:: WORK TO BE COMPLETED ::
Go through the data and copy every line exactly, but not the images.

─── PROVIDED DATA

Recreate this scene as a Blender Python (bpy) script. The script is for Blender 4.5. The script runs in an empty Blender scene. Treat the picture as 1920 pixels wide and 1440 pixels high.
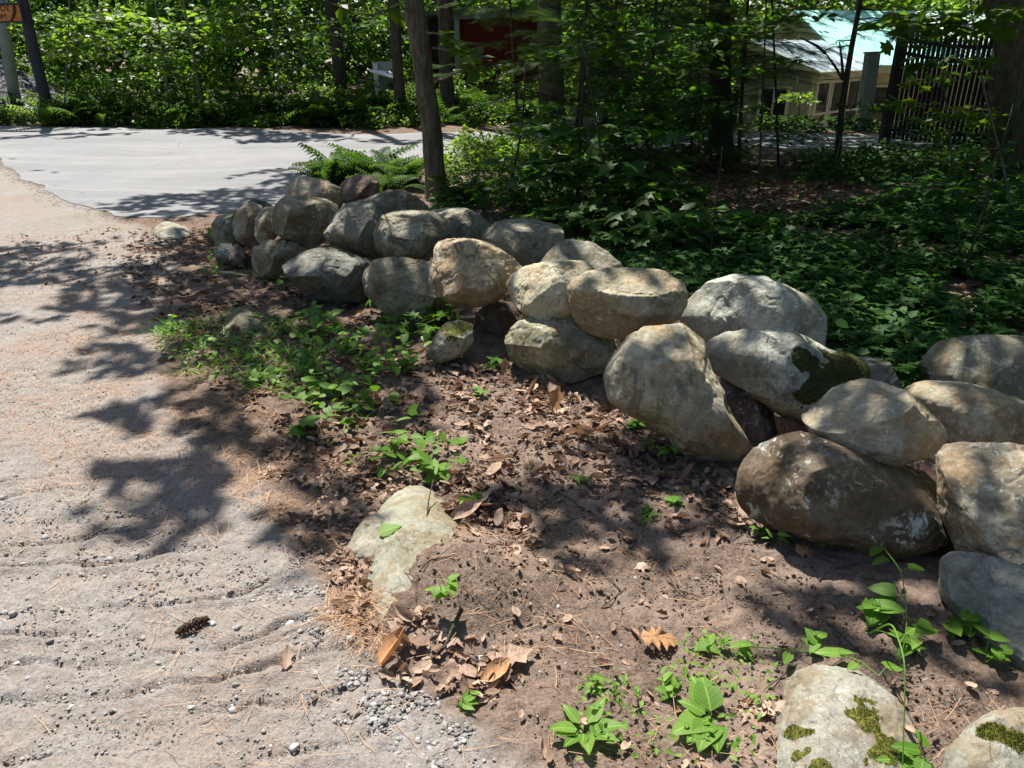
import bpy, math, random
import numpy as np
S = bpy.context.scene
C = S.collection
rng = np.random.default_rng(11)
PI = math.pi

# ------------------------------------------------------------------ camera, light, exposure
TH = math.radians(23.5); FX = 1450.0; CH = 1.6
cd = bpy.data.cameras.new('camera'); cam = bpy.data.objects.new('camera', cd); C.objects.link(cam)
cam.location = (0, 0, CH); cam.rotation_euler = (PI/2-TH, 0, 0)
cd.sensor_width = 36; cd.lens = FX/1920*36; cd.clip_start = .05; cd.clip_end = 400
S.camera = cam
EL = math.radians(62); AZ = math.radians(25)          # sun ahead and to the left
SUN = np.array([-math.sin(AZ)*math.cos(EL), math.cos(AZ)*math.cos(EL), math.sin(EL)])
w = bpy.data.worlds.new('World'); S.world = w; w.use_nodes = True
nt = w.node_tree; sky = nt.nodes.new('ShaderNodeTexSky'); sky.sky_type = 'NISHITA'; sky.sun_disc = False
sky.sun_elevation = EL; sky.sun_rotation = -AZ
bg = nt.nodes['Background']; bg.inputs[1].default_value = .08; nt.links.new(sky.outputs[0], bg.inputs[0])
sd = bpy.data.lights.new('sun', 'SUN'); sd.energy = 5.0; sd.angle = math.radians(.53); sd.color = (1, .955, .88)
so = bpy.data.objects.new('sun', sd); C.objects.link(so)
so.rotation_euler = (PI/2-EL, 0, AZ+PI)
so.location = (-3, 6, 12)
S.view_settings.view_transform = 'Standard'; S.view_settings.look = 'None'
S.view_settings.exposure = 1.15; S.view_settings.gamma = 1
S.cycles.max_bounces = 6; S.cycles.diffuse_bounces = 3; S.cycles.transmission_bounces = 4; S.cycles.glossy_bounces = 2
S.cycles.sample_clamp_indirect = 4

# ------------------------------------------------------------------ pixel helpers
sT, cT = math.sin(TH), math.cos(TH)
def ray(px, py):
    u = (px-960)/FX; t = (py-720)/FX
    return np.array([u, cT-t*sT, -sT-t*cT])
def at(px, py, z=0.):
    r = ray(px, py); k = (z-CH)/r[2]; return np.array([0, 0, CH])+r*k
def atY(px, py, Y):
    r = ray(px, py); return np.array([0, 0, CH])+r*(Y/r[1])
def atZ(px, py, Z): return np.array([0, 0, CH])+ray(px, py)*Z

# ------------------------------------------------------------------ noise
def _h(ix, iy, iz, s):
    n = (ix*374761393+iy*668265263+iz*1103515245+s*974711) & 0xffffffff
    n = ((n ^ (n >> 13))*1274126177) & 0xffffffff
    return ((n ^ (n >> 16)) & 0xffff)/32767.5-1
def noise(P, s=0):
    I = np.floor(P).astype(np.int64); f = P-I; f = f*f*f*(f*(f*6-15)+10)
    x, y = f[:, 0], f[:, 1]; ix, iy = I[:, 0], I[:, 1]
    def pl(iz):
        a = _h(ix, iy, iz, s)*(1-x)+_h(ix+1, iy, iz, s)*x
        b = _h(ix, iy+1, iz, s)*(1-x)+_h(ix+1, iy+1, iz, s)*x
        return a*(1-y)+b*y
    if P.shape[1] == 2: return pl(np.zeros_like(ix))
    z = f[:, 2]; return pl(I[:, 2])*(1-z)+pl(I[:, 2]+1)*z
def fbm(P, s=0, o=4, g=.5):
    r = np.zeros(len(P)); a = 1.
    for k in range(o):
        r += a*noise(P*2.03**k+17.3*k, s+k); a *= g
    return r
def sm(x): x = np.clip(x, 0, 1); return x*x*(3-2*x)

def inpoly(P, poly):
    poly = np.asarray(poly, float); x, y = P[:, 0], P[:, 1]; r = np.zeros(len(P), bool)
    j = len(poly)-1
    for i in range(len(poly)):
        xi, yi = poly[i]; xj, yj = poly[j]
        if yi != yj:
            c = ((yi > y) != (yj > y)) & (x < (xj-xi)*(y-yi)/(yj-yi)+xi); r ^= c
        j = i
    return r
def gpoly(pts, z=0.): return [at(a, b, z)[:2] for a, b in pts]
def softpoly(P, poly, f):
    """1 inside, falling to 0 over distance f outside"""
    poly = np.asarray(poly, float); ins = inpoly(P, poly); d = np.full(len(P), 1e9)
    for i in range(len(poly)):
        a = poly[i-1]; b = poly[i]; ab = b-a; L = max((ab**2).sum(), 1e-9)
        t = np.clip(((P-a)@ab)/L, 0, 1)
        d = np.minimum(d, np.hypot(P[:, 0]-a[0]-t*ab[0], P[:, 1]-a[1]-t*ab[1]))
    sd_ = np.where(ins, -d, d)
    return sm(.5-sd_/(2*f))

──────

:: EXERCISE RESPONSE ::
Recreate this scene as a Blender Python (bpy) script. The script is for Blender 4.5. The script runs in an empty Blender scene. Treat the picture as 1920 pixels wide and 1440 pixels high.
import bpy, math, random
import numpy as np
S = bpy.context.scene
C = S.collection
rng = np.random.default_rng(11)
PI = math.pi

# ------------------------------------------------------------------ camera, light, exposure
TH = math.radians(23.5); FX = 1450.0; CH = 1.6
cd = bpy.data.cameras.new('camera'); cam = bpy.data.objects.new('camera', cd); C.objects.link(cam)
cam.location = (0, 0, CH); cam.rotation_euler = (PI/2-TH, 0, 0)
cd.sensor_width = 36; cd.lens = FX/1920*36; cd.clip_start = .05; cd.clip_end = 400
S.camera = cam
EL = math.radians(62); AZ = math.radians(25)          # sun ahead and to the left
SUN = np.array([-math.sin(AZ)*math.cos(EL), math.cos(AZ)*math.cos(EL), math.sin(EL)])
w = bpy.data.worlds.new('World'); S.world = w; w.use_nodes = True
nt = w.node_tree; sky = nt.nodes.new('ShaderNodeTexSky'); sky.sky_type = 'NISHITA'; sky.sun_disc = False
sky.sun_elevation = EL; sky.sun_rotation = -AZ
bg = nt.nodes['Background']; bg.inputs[1].default_value = .08; nt.links.new(sky.outputs[0], bg.inputs[0])
sd = bpy.data.lights.new('sun', 'SUN'); sd.energy = 5.0; sd.angle = math.radians(.53); sd.color = (1, .955, .88)
so = bpy.data.objects.new('sun', sd); C.objects.link(so)
so.rotation_euler = (PI/2-EL, 0, AZ+PI)
so.location = (-3, 6, 12)
S.view_settings.view_transform = 'Standard'; S.view_settings.look = 'None'
S.view_settings.exposure = 1.15; S.view_settings.gamma = 1
S.cycles.max_bounces = 6; S.cycles.diffuse_bounces = 3; S.cycles.transmission_bounces = 4; S.cycles.glossy_bounces = 2
S.cycles.sample_clamp_indirect = 4

# ------------------------------------------------------------------ pixel helpers
sT, cT = math.sin(TH), math.cos(TH)
def ray(px, py):
    u = (px-960)/FX; t = (py-720)/FX
    return np.array([u, cT-t*sT, -sT-t*cT])
def at(px, py, z=0.):
    r = ray(px, py); k = (z-CH)/r[2]; return np.array([0, 0, CH])+r*k
def atY(px, py, Y):
    r = ray(px, py); return np.array([0, 0, CH])+r*(Y/r[1])
def atZ(px, py, Z): return np.array([0, 0, CH])+ray(px, py)*Z

# ------------------------------------------------------------------ noise
def _h(ix, iy, iz, s):
    n = (ix*374761393+iy*668265263+iz*1103515245+s*974711) & 0xffffffff
    n = ((n ^ (n >> 13))*1274126177) & 0xffffffff
    return ((n ^ (n >> 16)) & 0xffff)/32767.5-1
def noise(P, s=0):
    I = np.floor(P).astype(np.int64); f = P-I; f = f*f*f*(f*(f*6-15)+10)
    x, y = f[:, 0], f[:, 1]; ix, iy = I[:, 0], I[:, 1]
    def pl(iz):
        a = _h(ix, iy, iz, s)*(1-x)+_h(ix+1, iy, iz, s)*x
        b = _h(ix, iy+1, iz, s)*(1-x)+_h(ix+1, iy+1, iz, s)*x
        return a*(1-y)+b*y
    if P.shape[1] == 2: return pl(np.zeros_like(ix))
    z = f[:, 2]; return pl(I[:, 2])*(1-z)+pl(I[:, 2]+1)*z
def fbm(P, s=0, o=4, g=.5):
    r = np.zeros(len(P)); a = 1.
    for k in range(o):
        r += a*noise(P*2.03**k+17.3*k, s+k); a *= g
    return r
def sm(x): x = np.clip(x, 0, 1); return x*x*(3-2*x)

def inpoly(P, poly):
    poly = np.asarray(poly, float); x, y = P[:, 0], P[:, 1]; r = np.zeros(len(P), bool)
    j = len(poly)-1
    for i in range(len(poly)):
        xi, yi = poly[i]; xj, yj = poly[j]
        if yi != yj:
            c = ((yi > y) != (yj > y)) & (x < (xj-xi)*(y-yi)/(yj-yi)+xi); r ^= c
        j = i
    return r
def gpoly(pts, z=0.): return [at(a, b, z)[:2] for a, b in pts]
def softpoly(P, poly, f):
    """1 inside, falling to 0 over distance f outside"""
    poly = np.asarray(poly, float); ins = inpoly(P, poly); d = np.full(len(P), 1e9)
    for i in range(len(poly)):
        a = poly[i-1]; b = poly[i]; ab = b-a; L = max((ab**2).sum(), 1e-9)
        t = np.clip(((P-a)@ab)/L, 0, 1)
        d = np.minimum(d, np.hypot(P[:, 0]-a[0]-t*ab[0], P[:, 1]-a[1]-t*ab[1]))
    sd_ = np.where(ins, -d, d)
    return sm(.5-sd_/(2*f))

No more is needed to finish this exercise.